Provided data:

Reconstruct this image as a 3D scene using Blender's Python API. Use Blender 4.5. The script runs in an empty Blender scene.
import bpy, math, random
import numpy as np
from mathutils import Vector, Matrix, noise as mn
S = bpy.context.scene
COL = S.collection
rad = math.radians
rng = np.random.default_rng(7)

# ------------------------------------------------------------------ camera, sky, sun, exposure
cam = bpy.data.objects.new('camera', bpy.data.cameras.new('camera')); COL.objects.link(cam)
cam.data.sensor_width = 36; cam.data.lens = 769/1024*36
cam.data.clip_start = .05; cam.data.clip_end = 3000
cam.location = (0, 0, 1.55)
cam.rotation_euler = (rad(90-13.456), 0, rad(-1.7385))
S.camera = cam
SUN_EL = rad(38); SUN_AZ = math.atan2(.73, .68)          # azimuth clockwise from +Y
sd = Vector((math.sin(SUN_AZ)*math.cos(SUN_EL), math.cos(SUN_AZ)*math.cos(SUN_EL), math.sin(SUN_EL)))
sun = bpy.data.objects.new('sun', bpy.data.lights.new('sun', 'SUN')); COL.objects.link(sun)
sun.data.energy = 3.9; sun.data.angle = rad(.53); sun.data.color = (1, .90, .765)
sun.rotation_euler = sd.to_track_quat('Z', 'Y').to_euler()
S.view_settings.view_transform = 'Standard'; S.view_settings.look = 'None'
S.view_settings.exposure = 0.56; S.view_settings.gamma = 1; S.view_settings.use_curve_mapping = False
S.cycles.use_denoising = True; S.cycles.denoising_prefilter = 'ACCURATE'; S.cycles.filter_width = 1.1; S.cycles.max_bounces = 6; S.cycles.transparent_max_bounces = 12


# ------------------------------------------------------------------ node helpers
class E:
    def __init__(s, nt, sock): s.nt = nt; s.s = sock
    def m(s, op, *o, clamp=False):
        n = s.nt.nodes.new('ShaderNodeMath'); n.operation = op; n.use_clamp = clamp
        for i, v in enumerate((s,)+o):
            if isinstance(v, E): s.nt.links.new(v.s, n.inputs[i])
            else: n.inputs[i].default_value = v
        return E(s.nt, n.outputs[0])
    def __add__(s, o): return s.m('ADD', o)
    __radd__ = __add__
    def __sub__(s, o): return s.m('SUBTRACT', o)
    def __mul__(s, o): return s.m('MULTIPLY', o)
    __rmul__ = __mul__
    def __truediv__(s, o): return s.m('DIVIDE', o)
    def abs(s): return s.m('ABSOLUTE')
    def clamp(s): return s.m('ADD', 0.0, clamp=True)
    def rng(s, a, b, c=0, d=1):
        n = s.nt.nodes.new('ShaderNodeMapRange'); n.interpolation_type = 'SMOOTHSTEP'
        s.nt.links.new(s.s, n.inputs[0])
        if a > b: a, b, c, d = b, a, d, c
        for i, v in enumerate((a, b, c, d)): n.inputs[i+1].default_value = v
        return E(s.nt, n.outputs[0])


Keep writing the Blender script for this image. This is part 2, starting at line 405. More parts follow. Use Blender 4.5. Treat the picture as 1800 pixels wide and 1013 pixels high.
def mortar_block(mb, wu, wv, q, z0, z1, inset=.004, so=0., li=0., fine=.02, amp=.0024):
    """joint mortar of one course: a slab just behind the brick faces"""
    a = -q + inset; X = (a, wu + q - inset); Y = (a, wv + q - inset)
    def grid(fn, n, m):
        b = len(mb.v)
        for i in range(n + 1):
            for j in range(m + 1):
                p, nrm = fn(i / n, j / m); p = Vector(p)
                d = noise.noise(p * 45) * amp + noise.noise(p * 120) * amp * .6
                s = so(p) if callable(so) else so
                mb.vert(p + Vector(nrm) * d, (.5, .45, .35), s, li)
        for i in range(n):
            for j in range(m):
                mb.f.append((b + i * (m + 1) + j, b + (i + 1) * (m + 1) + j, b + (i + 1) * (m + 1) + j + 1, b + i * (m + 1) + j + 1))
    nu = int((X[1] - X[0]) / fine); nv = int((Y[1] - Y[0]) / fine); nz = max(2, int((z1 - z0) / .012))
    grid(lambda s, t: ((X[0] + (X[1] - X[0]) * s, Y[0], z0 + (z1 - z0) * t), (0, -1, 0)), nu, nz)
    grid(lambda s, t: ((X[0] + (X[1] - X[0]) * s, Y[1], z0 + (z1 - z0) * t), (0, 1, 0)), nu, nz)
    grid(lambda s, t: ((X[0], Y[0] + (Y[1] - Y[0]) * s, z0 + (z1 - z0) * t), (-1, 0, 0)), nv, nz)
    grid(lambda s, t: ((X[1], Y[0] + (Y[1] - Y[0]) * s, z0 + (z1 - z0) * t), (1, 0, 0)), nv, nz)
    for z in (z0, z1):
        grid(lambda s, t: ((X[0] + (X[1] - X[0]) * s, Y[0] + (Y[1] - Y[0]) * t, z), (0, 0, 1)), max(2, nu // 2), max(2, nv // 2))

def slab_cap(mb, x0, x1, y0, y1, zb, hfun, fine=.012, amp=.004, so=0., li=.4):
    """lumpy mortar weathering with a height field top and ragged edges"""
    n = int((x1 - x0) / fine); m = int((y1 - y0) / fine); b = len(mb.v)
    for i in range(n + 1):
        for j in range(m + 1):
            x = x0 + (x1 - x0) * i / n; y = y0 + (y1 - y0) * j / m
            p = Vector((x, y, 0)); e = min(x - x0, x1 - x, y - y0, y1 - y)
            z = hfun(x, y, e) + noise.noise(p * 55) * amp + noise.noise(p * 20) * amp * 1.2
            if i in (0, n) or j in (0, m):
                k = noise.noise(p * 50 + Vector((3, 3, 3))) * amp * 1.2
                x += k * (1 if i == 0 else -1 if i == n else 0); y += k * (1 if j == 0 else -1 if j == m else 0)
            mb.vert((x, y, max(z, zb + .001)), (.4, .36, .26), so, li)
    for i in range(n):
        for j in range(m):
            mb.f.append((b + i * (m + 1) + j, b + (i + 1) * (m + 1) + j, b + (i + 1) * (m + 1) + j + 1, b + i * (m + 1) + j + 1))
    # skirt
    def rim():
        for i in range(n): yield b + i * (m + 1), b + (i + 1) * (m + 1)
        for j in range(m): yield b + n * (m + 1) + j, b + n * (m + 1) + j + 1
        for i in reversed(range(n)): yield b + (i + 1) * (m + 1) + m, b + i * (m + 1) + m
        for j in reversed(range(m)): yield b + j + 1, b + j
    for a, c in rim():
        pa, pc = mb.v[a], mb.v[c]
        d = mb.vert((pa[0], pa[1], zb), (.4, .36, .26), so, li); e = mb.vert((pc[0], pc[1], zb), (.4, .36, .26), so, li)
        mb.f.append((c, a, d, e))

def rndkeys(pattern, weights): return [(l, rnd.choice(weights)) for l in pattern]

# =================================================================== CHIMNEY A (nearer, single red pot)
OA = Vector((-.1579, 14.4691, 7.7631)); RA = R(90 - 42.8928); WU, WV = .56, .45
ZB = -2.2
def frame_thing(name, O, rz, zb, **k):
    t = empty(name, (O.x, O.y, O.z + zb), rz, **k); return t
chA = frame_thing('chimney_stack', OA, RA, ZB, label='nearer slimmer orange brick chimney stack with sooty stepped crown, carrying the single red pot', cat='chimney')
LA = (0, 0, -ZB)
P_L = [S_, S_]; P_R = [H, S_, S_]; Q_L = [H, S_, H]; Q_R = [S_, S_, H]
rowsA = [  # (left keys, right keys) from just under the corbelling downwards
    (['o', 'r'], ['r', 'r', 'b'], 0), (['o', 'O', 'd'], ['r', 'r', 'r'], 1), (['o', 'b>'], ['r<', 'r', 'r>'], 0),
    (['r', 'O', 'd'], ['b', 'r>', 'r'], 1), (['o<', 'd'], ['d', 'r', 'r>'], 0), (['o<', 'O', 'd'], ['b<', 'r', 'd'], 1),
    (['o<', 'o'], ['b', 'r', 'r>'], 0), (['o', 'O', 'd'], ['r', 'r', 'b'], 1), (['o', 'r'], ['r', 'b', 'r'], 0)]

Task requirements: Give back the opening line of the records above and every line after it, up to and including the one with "rng = np.random.default_rng(7)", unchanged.

Problem solution:
Reconstruct this image as a 3D scene using Blender's Python API. Use Blender 4.5. The script runs in an empty Blender scene.
import bpy, math, random
import numpy as np
from mathutils import Vector, Matrix, noise as mn
S = bpy.context.scene
COL = S.collection
rad = math.radians
rng = np.random.default_rng(7)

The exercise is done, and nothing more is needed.